[Short exercise]
Omit pictures and quote the listing below line by line, from its start through the line that holds "R = math.radians".

[Source material]
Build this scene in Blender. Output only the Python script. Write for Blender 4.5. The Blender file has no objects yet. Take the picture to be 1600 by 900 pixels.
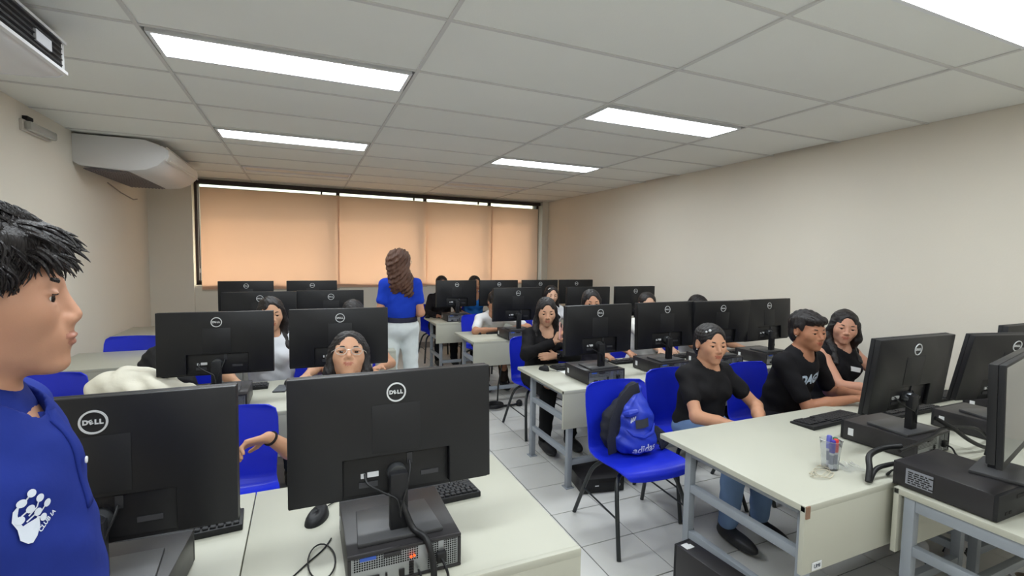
import bpy, bmesh, math, random
import numpy as np
from mathutils import Matrix, Vector
from mathutils.bvhtree import BVHTree

random.seed(7); np.random.seed(7)
PI = math.pi
scene = bpy.context.scene
COL = scene.collection
R = math.radians

# ------------------------------------------------------------------ camera
HC = 1.51
_yaw, _pit, _rol, _f = .4102, .0666, .0157, 748.67
def _cam_axes():
    cy, sy = math.cos(_yaw), math.sin(_yaw)
    f = Vector((sy, cy, 0)); r = Vector((cy, -sy, 0)); u = Vector((0, 0, 1))
    f2 = f*math.cos(_pit) - u*math.sin(_pit); u2 = u*math.cos(_pit) + f*math.sin(_pit)
    r3 = r*math.cos(_rol) + u2*math.sin(_rol); u3 = u2*math.cos(_rol) - r*math.sin(_rol)
    return r3, u3, f2
_r, _u, _fw = _cam_axes()
cam_d = bpy.data.cameras.new('camera'); cam = bpy.data.objects.new('camera', cam_d); COL.objects.link(cam)
cam_d.sensor_width = 36; cam_d.lens = _f/1600*36; cam_d.clip_start = .05
m = Matrix.Identity(4)
for i in range(3):
    m[i][0] = _r[i]; m[i][1] = _u[i]; m[i][2] = -_fw[i]
m[0][3], m[1][3], m[2][3] = 0, 0, HC
cam.matrix_world = m
scene.camera = cam

# ------------------------------------------------------------------ world, sun, exposure
vs = scene.view_settings
vs.view_transform = 'Standard'; vs.look = 'None'; vs.gamma = 1; vs.use_curve_mapping = False
vs.exposure = 1.22
LIGHT_STRENGTH = 10.0
w = bpy.data.worlds.new('world'); scene.world = w; w.use_nodes = True
nt = w.node_tree; bg = nt.nodes['Background']
sky = nt.nodes.new('ShaderNodeTexSky'); sky.sky_type = 'NISHITA'; sky.sun_disc = False
sky.sun_elevation = R(38); sky.sun_rotation = R(60); sky.air_density = 1.5; sky.dust_density = 4
nt.links.new(sky.outputs[0], bg.inputs[0]); bg.inputs[1].default_value = .25
sd = bpy.data.lights.new('sun', 'SUN'); sd.energy = 4.0; sd.color = (1, .86, .7); sd.angle = R(1.5)
so = bpy.data.objects.new('sun', sd); COL.objects.link(so)
so.rotation_euler = Vector((-.55, -1.0, -.75)).to_track_quat('-Z', 'Y').to_euler()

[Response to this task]
Build this scene in Blender. Output only the Python script. Write for Blender 4.5. The Blender file has no objects yet. Take the picture to be 1600 by 900 pixels.
import bpy, bmesh, math, random
import numpy as np
from mathutils import Matrix, Vector
from mathutils.bvhtree import BVHTree

random.seed(7); np.random.seed(7)
PI = math.pi
scene = bpy.context.scene
COL = scene.collection
R = math.radians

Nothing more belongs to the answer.